Stored data:
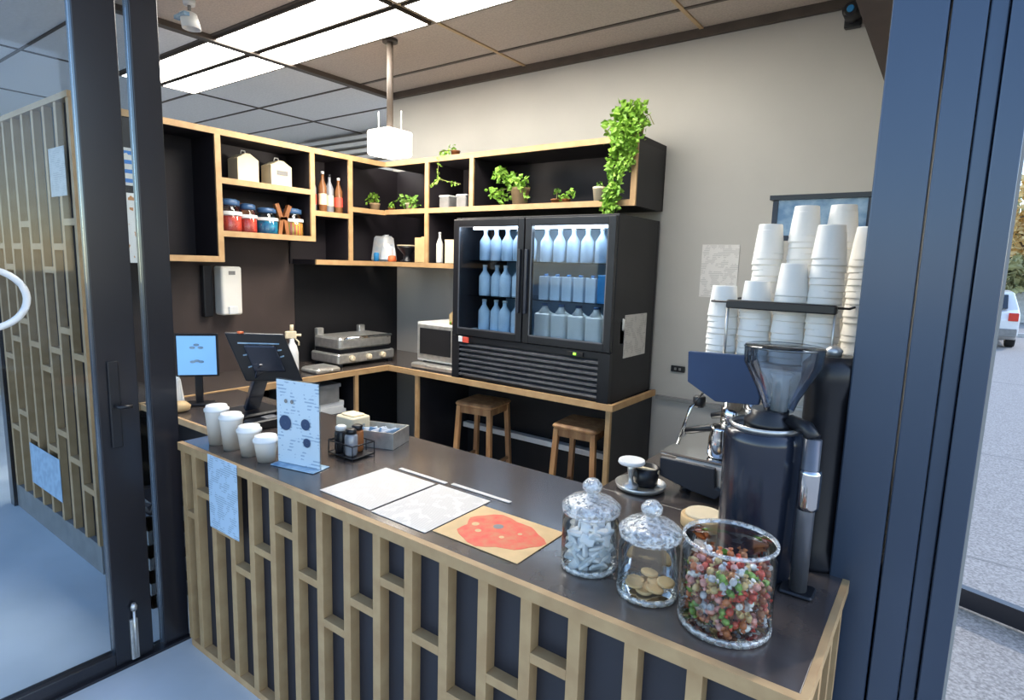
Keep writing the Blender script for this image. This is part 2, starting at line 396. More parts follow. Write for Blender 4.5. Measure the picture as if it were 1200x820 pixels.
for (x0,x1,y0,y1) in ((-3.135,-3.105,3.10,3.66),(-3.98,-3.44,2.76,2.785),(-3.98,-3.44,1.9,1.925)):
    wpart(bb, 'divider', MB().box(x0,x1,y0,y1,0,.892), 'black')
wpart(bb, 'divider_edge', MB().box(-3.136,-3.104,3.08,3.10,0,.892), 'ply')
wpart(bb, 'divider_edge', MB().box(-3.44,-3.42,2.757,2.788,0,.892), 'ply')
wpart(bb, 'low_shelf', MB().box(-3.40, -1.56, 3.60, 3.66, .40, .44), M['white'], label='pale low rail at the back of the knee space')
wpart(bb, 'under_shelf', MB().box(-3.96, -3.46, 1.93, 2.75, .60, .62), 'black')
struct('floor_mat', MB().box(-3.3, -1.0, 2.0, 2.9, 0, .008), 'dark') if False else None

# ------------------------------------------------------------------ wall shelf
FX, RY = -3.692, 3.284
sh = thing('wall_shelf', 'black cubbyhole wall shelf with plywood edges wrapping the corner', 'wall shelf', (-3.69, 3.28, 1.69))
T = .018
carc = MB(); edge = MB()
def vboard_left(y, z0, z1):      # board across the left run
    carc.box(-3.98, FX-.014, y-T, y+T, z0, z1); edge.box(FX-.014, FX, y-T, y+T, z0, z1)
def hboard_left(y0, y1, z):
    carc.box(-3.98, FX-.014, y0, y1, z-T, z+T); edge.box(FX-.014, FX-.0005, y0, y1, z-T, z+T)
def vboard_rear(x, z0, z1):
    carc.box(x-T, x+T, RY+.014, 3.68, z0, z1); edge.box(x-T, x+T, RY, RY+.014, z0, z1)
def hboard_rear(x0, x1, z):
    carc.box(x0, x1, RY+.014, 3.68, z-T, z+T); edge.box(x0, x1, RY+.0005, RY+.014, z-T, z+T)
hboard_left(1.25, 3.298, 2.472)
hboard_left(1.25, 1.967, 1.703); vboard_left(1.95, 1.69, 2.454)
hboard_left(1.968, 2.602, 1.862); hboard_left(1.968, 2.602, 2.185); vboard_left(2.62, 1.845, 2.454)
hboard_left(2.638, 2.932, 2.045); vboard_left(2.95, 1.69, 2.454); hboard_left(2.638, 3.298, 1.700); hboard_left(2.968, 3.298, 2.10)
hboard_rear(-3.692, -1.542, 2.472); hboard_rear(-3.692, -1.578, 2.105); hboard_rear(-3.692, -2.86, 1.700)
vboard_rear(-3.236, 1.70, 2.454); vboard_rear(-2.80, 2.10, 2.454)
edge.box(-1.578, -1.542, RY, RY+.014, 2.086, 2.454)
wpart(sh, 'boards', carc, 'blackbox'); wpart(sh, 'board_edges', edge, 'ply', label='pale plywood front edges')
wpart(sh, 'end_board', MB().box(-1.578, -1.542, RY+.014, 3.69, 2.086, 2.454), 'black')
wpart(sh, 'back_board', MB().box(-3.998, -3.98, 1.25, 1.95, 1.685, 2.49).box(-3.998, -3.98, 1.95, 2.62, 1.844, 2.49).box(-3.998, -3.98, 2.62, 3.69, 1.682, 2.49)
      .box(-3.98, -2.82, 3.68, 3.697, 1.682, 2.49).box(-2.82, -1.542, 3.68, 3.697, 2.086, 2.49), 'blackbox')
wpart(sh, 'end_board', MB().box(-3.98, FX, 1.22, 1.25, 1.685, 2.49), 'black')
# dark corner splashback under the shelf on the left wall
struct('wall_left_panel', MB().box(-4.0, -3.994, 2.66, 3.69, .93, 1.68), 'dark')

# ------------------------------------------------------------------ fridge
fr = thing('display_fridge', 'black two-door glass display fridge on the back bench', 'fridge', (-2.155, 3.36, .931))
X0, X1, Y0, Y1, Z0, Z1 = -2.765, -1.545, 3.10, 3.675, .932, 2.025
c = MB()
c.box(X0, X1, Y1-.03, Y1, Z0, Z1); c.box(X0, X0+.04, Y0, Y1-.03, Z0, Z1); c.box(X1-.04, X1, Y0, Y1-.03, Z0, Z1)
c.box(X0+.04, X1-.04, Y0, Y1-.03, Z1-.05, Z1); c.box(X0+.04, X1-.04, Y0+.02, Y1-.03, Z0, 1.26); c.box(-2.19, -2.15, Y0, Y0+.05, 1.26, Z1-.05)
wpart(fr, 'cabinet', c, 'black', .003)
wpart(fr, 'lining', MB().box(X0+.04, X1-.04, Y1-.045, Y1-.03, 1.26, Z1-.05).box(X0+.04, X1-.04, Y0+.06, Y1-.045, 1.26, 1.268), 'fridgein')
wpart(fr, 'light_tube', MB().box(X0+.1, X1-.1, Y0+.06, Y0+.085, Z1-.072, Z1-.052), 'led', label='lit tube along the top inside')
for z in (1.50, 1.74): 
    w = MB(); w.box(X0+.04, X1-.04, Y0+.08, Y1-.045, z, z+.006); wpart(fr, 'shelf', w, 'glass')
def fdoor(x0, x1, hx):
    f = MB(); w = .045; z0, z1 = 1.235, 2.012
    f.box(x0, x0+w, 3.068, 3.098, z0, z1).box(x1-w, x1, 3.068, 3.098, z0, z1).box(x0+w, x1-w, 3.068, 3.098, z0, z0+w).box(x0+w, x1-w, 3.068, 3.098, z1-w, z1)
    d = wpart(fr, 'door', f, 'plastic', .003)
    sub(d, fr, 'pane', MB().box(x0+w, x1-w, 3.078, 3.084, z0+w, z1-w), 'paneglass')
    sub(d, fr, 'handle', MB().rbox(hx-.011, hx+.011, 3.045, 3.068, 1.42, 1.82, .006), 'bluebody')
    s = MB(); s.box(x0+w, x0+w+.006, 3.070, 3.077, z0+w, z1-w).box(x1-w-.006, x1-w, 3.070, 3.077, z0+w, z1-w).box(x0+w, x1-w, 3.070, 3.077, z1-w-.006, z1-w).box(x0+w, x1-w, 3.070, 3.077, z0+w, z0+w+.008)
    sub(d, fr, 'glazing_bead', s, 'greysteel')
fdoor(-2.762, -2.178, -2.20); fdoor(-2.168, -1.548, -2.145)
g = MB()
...
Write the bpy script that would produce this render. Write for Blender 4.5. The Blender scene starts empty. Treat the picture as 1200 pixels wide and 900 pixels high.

Task brief: Repeat exactly the lines from the one containing "Keep writing the" through the one containing "False else None", both included, and nothing else.

The solution:
Keep writing the Blender script for this image. This is part 2, starting at line 396. More parts follow. Write for Blender 4.5. Measure the picture as if it were 1200x820 pixels.
for (x0,x1,y0,y1) in ((-3.135,-3.105,3.10,3.66),(-3.98,-3.44,2.76,2.785),(-3.98,-3.44,1.9,1.925)):
    wpart(bb, 'divider', MB().box(x0,x1,y0,y1,0,.892), 'black')
wpart(bb, 'divider_edge', MB().box(-3.136,-3.104,3.08,3.10,0,.892), 'ply')
wpart(bb, 'divider_edge', MB().box(-3.44,-3.42,2.757,2.788,0,.892), 'ply')
wpart(bb, 'low_shelf', MB().box(-3.40, -1.56, 3.60, 3.66, .40, .44), M['white'], label='pale low rail at the back of the knee space')
wpart(bb, 'under_shelf', MB().box(-3.96, -3.46, 1.93, 2.75, .60, .62), 'black')
struct('floor_mat', MB().box(-3.3, -1.0, 2.0, 2.9, 0, .008), 'dark') if False else None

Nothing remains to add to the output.